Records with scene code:
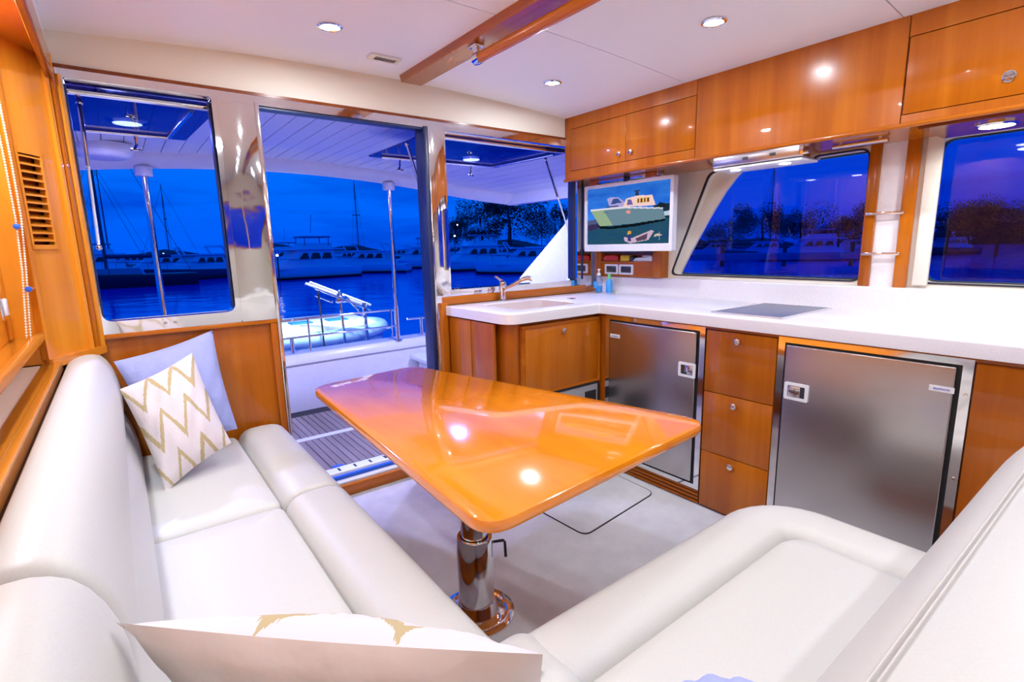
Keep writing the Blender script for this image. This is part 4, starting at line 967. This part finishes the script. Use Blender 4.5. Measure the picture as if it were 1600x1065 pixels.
# hardtop ceiling of fore-and-aft planks
rf = base('ceiling_cockpit', (1.2, 4, 2.1))
w = .118
def ya(X): return 5.12 - .02 * (X - 1.2) ** 2 - (.0 if X < 2.9 else .35 * ((X - 2.9) / .7) ** 2) - (.0 if X > -.5 else .35 * ((-.5 - X) / .7) ** 2)
X = -1.15
while X < 3.55:
    x1 = X + w - .006; y1 = ya((X + x1) / 2) - .17
    MB().loft([[(X, yy, roof_z(X)), (x1, yy, roof_z(x1)), (x1, yy, roof_z(x1) + .02), (X, yy, roof_z(X) + .02)] for yy in (YW + .08, y1)]).build('roof_plank', M['gelcoat'], rf, smooth=False)
    X += w
sec = []
Xs = [-1.2 + 4.8 * i / 40 for i in range(41)]
for X in Xs:
    y = ya(X); z = roof_z(X)
    sec.append([(X, YW + .08, z + .02), (X, YW + .08, z + .06), (X, y, z + .06), (X, y + .02, z + .02), (X, y, z - .085), (X, y - .05, z - .10), (X, y - .15, z - .05), (X, y - .18, z + .004), (X, y - .18, z + .02)])
MB().loft(sec).build('roof_shell', M['gelcoat'], rf)
for xe, s_ in ((3.56, 1), (-1.2, -1)):
    MB().prism([(YW + .08, roof_z(xe) - .10), (ya(xe) - .02, roof_z(xe) - .10), (ya(xe) - .02, roof_z(xe) + .06), (YW + .08, roof_z(xe) + .06)], 'x', xe - .05, xe + .05, .01).build('roof_edge', M['gelcoat'], rf)
# cockpit roof lamps (seen through the hatch glass)
def roof_lamp(x, y, lab, mt='lamp', w=COCKPIT_W):
    z = roof_z(x); t = thing('cockpit_light', (x, y, z), lab, 'ceiling light')
    MB().lathe((x, y, z), [(.105, 0), (.105, -.01), (.085, -.024), (.07, -.024), (.07, 0)]).build('trim_ring', M['chrome'], t)
    MB().lathe((x, y, z), [(.072, -.012), (.06, -.026), (.001, -.032)]).build('lens', M[mt], t)
    ld = bpy.data.lights.new('cockpit_lamp', 'AREA'); ld.shape = 'DISK'; ld.size = .09; ld.energy = w; ld.color = (.40, .42, 1.0)
    lo = bpy.data.objects.new('cockpit_lamp', ld); COL.objects.link(lo); lo.parent = t; lo.location = (0, 0, -.045)
roof_lamp(.152, 3.72, 'lit round lamp under the hardtop seen through the left awning window', 'lamp_warm')
roof_lamp(2.42, 3.70, 'lit round lamp under the hardtop seen through the wide awning window')
rd = thing('dome_fitting', (.06, 4.62, 1.98), 'white round dome fitting under the hardtop beyond the left window', 'dome')
MB().lathe((.03, 4.55, roof_z(.03)), [(.17, 0), (.17, -.05), (.165, -.055), (.165, -.06), (.15, -.08), (.12, -.09), (.001, -.092)]).build('dome_body', M['gelcoat'], rd)
# roof poles
for X_, zb_, lab in ((.262, .33, 'stainless roof pole seen through the left window'), (2.285, .34, 'stainless roof pole seen through the doorway')):
    y = ya(X_) - .07; t = thing('roof_pole', (X_, y, zb_), lab, 'pole')
    MB().tube([(X_, y, zb_), (X_, y, roof_z(X_) - .12)], .024, 14).build('pole_tube', M['chrome'], t)
    MB().lathe((X_, y, zb_), [(.045, 0), (.045, .008), (.026, .014)]).build('foot_flange', M['chrome'], t)
    MB().lathe((X_, y, roof_z(X_) - .16), [(.055, 0), (.06, .004), (.06, .07), (.05, .075)]).build('top_socket', M['gelcoat'], t)
# stern rail
sr = thing('stern_rail', (1.7, 5.12, .34), 'two-bar stainless stern rail on the cockpit coaming', 'rail')
MB().tube([(.4, 5.08, .648), (1.15, 5.10, .655), (1.85, 5.12, .66), (2.285, 5.10, .66)], .013, 10).build('top_bar', M['chrome'], sr)
MB().tube([(.4, 5.08, .486), (2.285, 5.10, .488)], .010, 10).build('mid_bar', M['chrome'], sr)
for x_ in (.6, 1.40, 2.25): MB().tube([(x_, 5.09, .34), (x_, 5.09, .65)], .009, 8).build('post', M['chrome'], sr)
MB().tube([(1.235, 5.09, .34), (1.235, 5.09, .48)], .018, 10).build('post', M['chrome'], sr)
tr_ = thing('side_rail', (2.58, 5.05, .345), 'short T-shaped rail on the coaming right of the roof pole', 'rail')
MB().tube([(2.43, 5.08, .550), (3.3, 5.06, .530)], .014, 10).build('top_bar', M['chrome'], tr_)
for x_ in (2.59, 3.2): MB().tube([(x_, 5.07, .345), (x_, 5.07, .54)], .018, 10).build('post', M['chrome'], tr_)
# davit cradle
dv = thing('boat_davit', (1.95, 5.7, .2), 'pale blue metal lifting cradle standing behind the stern rail', 'davit')
MB().tube([(1.62, 5.70, .965), (2.28, 5.70, .665)], .014, 8).tube([(1.60, 5.78, .95), (2.26, 5.78, .655)], .014, 8).build('top_beam', M['gelcoat'], dv)
MB().tube([(1.66, 5.66, .90), (2.27, 5.66, .61)], .012, 8).build('lower_bar', M['chrome'], dv)
MB().tube([(1.68, 5.74, .82), (1.86, 5.74, .73)], .012, 8).build('brace_bar', M['chrome'], dv)
MB().tube([(1.70, 5.70, .90), (1.72, 5.70, .1)], .010, 8).build('post', M['dark_grey'], dv)
MB().tube([(1.93, 5.70, .80), (1.95, 5.70, .1)], .016, 8).build('post', M['chrome'], dv)
MB().tube([(2.20, 5.70, .70), (2.21, 5.70, .1)], .022, 8).build('post', M['chrome'], dv)
MB().tube([(2.0, 5.70, .78), (2.12, 5.66, .62), (2.18, 5.64, .52)], .012, 8).build('strut', M['chrome'], dv)
MB().box(1.88, 2.0, 5.66, 5.74, .72, .80, .012).lathe((1.93, 5.70, .80), [(.03, 0), (.03, .03), (.01, .07), (.001, .075)], n=12).build('winch', M['chrome'], dv)
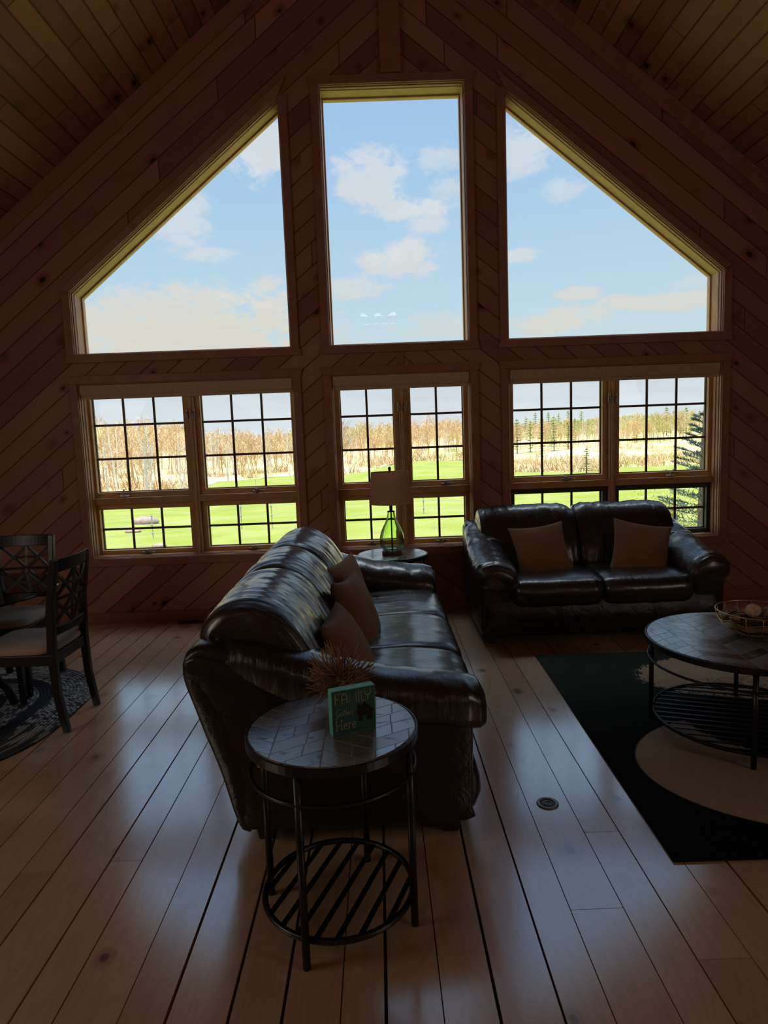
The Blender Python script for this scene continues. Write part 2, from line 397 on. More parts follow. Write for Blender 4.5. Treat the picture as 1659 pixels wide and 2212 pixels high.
CW, CT = .068, .022                        # casing width and thickness
def casing(poly, parent, horn=True):
    n = len(poly)
    zmax = max(z for _, z in poly); zmin = min(z for _, z in poly)
    o = inset(poly, -CW)
    for i in range(n):
        j = (i+1) % n; (x0, z0), (x1, z1) = poly[i], poly[j]; b = MB()
        if abs(z0-z1) < 1e-6:              # head or apron with splayed ends
            zz = z0+(CW if z0 == zmax else -CW); xa, xb = sorted((x0, x1)); e = CW
            b.prism([(xa-e, z0), (xb+e, z0), (xb+e+.022, zz), (xa-e-.022, zz)], YW-CT-.004, YW)
        elif abs(x0-x1) < 1e-6:
            sx = CW if x0 > sum(q[0] for q in poly)/n else -CW
            za, zb = sorted((z0, z1)); b.prism([(x0, za), (x0, zb), (x0+sx, zb), (x0+sx, za)], YW-CT, YW)
        else:
            (a0, c0), (a1, c1) = o[i], o[j]; b.prism([(x0, z0), (x1, z1), (a1, c1), (a0, c0)], YW-CT-.004, YW)
        b.build('casing', M_trim, parent, bevel=.003)
def frame_piece(name, poly, ins, y0, y1, mat, parent, bevel=.003):
    b = MB(); b.ring(poly, inset(poly, ins), y0, y1); return b.build(name, mat, parent, bevel=bevel)
def rect(x0, x1, z0, z1): return [(x0, z0), (x1, z0), (x1, z1), (x0, z1)]
def window_root(n):
    o = bpy.data.objects.new('window_%d' % n, None); COL.objects.link(o); struct(o); return o
def crank(parent, x, z, y, mat, folded):
    b = MB(); b.box((x, y-.008, z), (.085, .016, .018)); h = b.build('crank_handle', mat, parent, bevel=.004)
    b = MB()
    if folded: b.tube([(x-.005, y-.018, z+.004), (x+.03, y-.03, z+.012), (x+.085, y-.03, z+.004)], .006, 6); b.box((x, y-.022, z+.012), (.026, .02, .03))
    else: b.tube([(x, y-.016, z), (x-.01, y-.04, z+.03), (x+.012, y-.045, z+.055)], .007, 6); b.box((x+.012, y-.048, z+.06), (.014, .03, .014))
    b.build('crank_arm', mat, h, bevel=.002)
n = 0
for key in ('upper_left', 'upper_mid', 'upper_right'):
    n += 1; P = op[key]; w = window_root(n); casing(P, w)
    frame_piece('jamb_liner', P, .006, YW-.006, YW+.055, M_jamb, w)
    frame_piece('inner_stop', inset(P, .006), .008, YW+.012, YW+.045, M_trim, w)
    frame_piece('window_frame', P, .012, YW+.062, YO-.01, M_jamb, w)
    frame_piece('glazing_bead', inset(P, .012), .012, YO-.075, YO-.02, M_jamb, w)
    b = MB(); G = inset(P, .02); b.prism(G, YO-.062, YO-.056); b.build('glass', M_glass, w)
def casement(w, x0, x1, z0, z1, cols, rows, dark=False):
    """one sash: wooden rails around the pane, slim grille bars and the pane itself"""
    sm = M_vinyl if dark else M_jamb
    G = rect(x0, x1, z0, z1)
    s_ = frame_piece('sash', inset(G, -.046), .047, YO-.13, YO-.04, sm, w, .004)
    frame_piece('bead', G, .009, YO-.085, YO-.06, M_vinyl if dark else M_grille, s_, .002)
    b = MB(); b.prism(inset(G, -.004), YO-.066, YO-.060); b.build('glass', M_glass, w)
    b = MB()
    for i in range(1, cols): xx = x0+(x1-x0)*i/cols; b.box((xx, YO-.074, (z0+z1)/2), (.020, .010, z1-z0))
    for i in range(1, rows): zz = z0+(z1-z0)*i/rows; b.box(((x0+x1)/2, YO-.0745, zz), (x1-x0, .009, .020))
    b.build('grille', M_grille, w)
def lower(key, xs, cols, dark):
    global n
    n += 1; P = op[key]; w = window_root(n); casing(P, w)
    xa, xb = P[0][0], P[1][0]
    frame_piece('jamb_liner', P, .006, YW-.006, YW+.07, M_jamb, w)
    frame_piece('inner_stop', inset(P, .006), .006, YW+.02, YW+.055, M_trim, w)
    frame_piece('window_frame', P, .012, YW+.078, YO-.02, M_jamb, w)
    (a0, a1), (b0, b1) = xs
    mc = (a1+b0)/2; mw = .5*(b0-a1)-.047
    b = MB(); b.span((mc-mw, YW+.085, .605), (mc+mw, YO-.03, 2.135)); b.span((mc-.012, YW+.07, .605), (mc+.012, YW+.086, 2.135)); b.build('mullion', M_jamb, w, bevel=.004)
    b = MB(); b.span((xa+.01, YW+.09, 1.072), (xb-.01, YO-.03, 1.132)); b.build('transom_rail', M_jamb, w, bevel=.004)
    for (g0, g1) in xs:
        casement(w, g0, g1, 1.178, 2.09, cols, 3); casement(w, g0, g1, .645, 1.028, cols, 2, dark)
        gm = (g0+g1)/2
        crank(w, gm-.16 if g0 < -1.9 else gm+.06, 1.145, YW+.12, M_chrome if (g0 < -1.9 or g0 > 1.9) else M_grey, not (g0 < -1.9 or g0 > 1.9))
        crank(w, gm+.0, .622, YW+.12, M_grey, True)
    for sx in (-1, 1):
        b = MB(); b.box((mc+sx*.03, YW+.085, 1.86), (.022, .02, .085)); b.tube([(mc+sx*.03, YW+.07, 1.88), (mc+sx*.018, YW+.05, 1.85), (mc+sx*.03, YW+.045, 1.81)], .006, 6)
        b.build('sash_lock', M_grey, w, bevel=.003)
    return w
lower('lower_left', ((-2.785, -1.96), (-1.806, -.99)), 3, False)
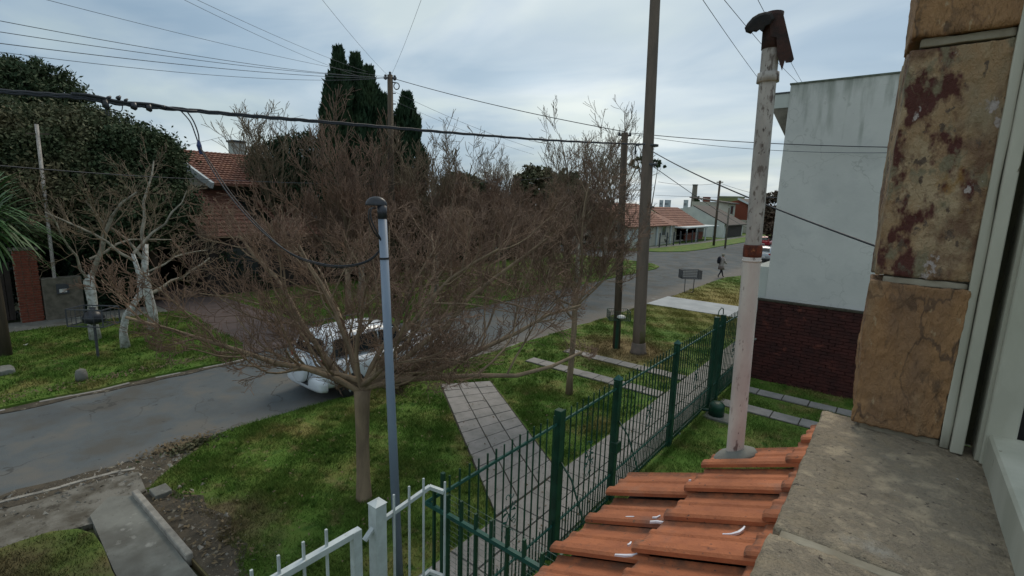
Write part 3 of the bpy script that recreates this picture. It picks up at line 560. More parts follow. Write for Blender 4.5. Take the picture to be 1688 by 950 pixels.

Problem to solve. Show all lines in the entries above where the string "pixels" appears.

Output of the exercise.
Keep writing the Blender script for this image. This is part 4, starting at line 967. This part finishes the script. Use Blender 4.5. Measure the picture as if it were 1600x1065 pixels.
The Blender Python script for this scene continues. Write part 2, from line 397 on. More parts follow. Write for Blender 4.5. Treat the picture as 1659 pixels wide and 2212 pixels high.
Write part 3 of the bpy script that recreates this picture. It picks up at line 560. More parts follow. Write for Blender 4.5. Take the picture to be 1688 by 950 pixels.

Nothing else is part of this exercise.